Exercise instructions: Transcribe all of the material exactly.
------------------------------------------------------------
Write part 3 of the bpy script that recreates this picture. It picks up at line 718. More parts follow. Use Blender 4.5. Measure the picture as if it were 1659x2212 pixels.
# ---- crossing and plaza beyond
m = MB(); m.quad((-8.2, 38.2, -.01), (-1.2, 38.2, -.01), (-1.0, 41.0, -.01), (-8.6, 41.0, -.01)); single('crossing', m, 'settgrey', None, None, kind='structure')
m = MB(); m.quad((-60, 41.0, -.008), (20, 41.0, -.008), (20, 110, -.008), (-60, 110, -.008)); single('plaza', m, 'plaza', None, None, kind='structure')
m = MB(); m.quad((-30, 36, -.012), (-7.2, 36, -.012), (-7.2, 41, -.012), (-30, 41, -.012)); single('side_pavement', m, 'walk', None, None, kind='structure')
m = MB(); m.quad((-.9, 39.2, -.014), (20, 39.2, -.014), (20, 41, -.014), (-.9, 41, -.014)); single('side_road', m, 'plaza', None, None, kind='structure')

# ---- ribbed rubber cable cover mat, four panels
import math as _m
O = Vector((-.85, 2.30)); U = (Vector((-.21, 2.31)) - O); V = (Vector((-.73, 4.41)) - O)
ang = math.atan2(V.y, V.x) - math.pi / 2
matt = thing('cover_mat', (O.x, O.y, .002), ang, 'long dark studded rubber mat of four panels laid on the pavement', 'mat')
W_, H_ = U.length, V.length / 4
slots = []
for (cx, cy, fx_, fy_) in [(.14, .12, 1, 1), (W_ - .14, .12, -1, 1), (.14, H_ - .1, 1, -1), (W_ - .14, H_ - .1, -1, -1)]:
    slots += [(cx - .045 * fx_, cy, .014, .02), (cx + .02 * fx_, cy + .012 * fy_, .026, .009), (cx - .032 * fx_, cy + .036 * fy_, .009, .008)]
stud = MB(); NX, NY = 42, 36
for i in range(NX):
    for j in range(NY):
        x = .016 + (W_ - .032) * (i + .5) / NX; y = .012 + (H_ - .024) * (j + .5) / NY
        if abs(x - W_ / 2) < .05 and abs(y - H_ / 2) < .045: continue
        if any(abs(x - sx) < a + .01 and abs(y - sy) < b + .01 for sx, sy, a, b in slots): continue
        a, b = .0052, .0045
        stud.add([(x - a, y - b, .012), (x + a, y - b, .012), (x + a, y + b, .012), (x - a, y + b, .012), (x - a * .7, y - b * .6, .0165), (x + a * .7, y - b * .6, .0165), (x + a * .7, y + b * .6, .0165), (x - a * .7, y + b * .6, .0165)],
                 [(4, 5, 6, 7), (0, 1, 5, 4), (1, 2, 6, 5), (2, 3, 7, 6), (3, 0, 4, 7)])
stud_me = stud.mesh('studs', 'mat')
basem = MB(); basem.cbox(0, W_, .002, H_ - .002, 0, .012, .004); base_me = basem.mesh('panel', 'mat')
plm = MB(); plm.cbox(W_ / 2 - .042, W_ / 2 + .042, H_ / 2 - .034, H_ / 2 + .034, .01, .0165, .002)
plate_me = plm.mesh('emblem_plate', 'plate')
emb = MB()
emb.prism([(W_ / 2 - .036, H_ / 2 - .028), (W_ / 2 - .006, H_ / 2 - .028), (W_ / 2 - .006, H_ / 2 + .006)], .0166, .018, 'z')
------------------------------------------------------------
The solution:
Write part 3 of the bpy script that recreates this picture. It picks up at line 718. More parts follow. Use Blender 4.5. Measure the picture as if it were 1659x2212 pixels.
# ---- crossing and plaza beyond
m = MB(); m.quad((-8.2, 38.2, -.01), (-1.2, 38.2, -.01), (-1.0, 41.0, -.01), (-8.6, 41.0, -.01)); single('crossing', m, 'settgrey', None, None, kind='structure')
m = MB(); m.quad((-60, 41.0, -.008), (20, 41.0, -.008), (20, 110, -.008), (-60, 110, -.008)); single('plaza', m, 'plaza', None, None, kind='structure')
m = MB(); m.quad((-30, 36, -.012), (-7.2, 36, -.012), (-7.2, 41, -.012), (-30, 41, -.012)); single('side_pavement', m, 'walk', None, None, kind='structure')
m = MB(); m.quad((-.9, 39.2, -.014), (20, 39.2, -.014), (20, 41, -.014), (-.9, 41, -.014)); single('side_road', m, 'plaza', None, None, kind='structure')

# ---- ribbed rubber cable cover mat, four panels
import math as _m
O = Vector((-.85, 2.30)); U = (Vector((-.21, 2.31)) - O); V = (Vector((-.73, 4.41)) - O)
ang = math.atan2(V.y, V.x) - math.pi / 2
matt = thing('cover_mat', (O.x, O.y, .002), ang, 'long dark studded rubber mat of four panels laid on the pavement', 'mat')
W_, H_ = U.length, V.length / 4
slots = []
for (cx, cy, fx_, fy_) in [(.14, .12, 1, 1), (W_ - .14, .12, -1, 1), (.14, H_ - .1, 1, -1), (W_ - .14, H_ - .1, -1, -1)]:
    slots += [(cx - .045 * fx_, cy, .014, .02), (cx + .02 * fx_, cy + .012 * fy_, .026, .009), (cx - .032 * fx_, cy + .036 * fy_, .009, .008)]
stud = MB(); NX, NY = 42, 36
for i in range(NX):
    for j in range(NY):
        x = .016 + (W_ - .032) * (i + .5) / NX; y = .012 + (H_ - .024) * (j + .5) / NY
        if abs(x - W_ / 2) < .05 and abs(y - H_ / 2) < .045: continue
        if any(abs(x - sx) < a + .01 and abs(y - sy) < b + .01 for sx, sy, a, b in slots): continue
        a, b = .0052, .0045
        stud.add([(x - a, y - b, .012), (x + a, y - b, .012), (x + a, y + b, .012), (x - a, y + b, .012), (x - a * .7, y - b * .6, .0165), (x + a * .7, y - b * .6, .0165), (x + a * .7, y + b * .6, .0165), (x - a * .7, y + b * .6, .0165)],
                 [(4, 5, 6, 7), (0, 1, 5, 4), (1, 2, 6, 5), (2, 3, 7, 6), (3, 0, 4, 7)])
stud_me = stud.mesh('studs', 'mat')
basem = MB(); basem.cbox(0, W_, .002, H_ - .002, 0, .012, .004); base_me = basem.mesh('panel', 'mat')
plm = MB(); plm.cbox(W_ / 2 - .042, W_ / 2 + .042, H_ / 2 - .034, H_ / 2 + .034, .01, .0165, .002)
plate_me = plm.mesh('emblem_plate', 'plate')
emb = MB()
emb.prism([(W_ / 2 - .036, H_ / 2 - .028), (W_ / 2 - .006, H_ / 2 - .028), (W_ / 2 - .006, H_ / 2 + .006)], .0166, .018, 'z')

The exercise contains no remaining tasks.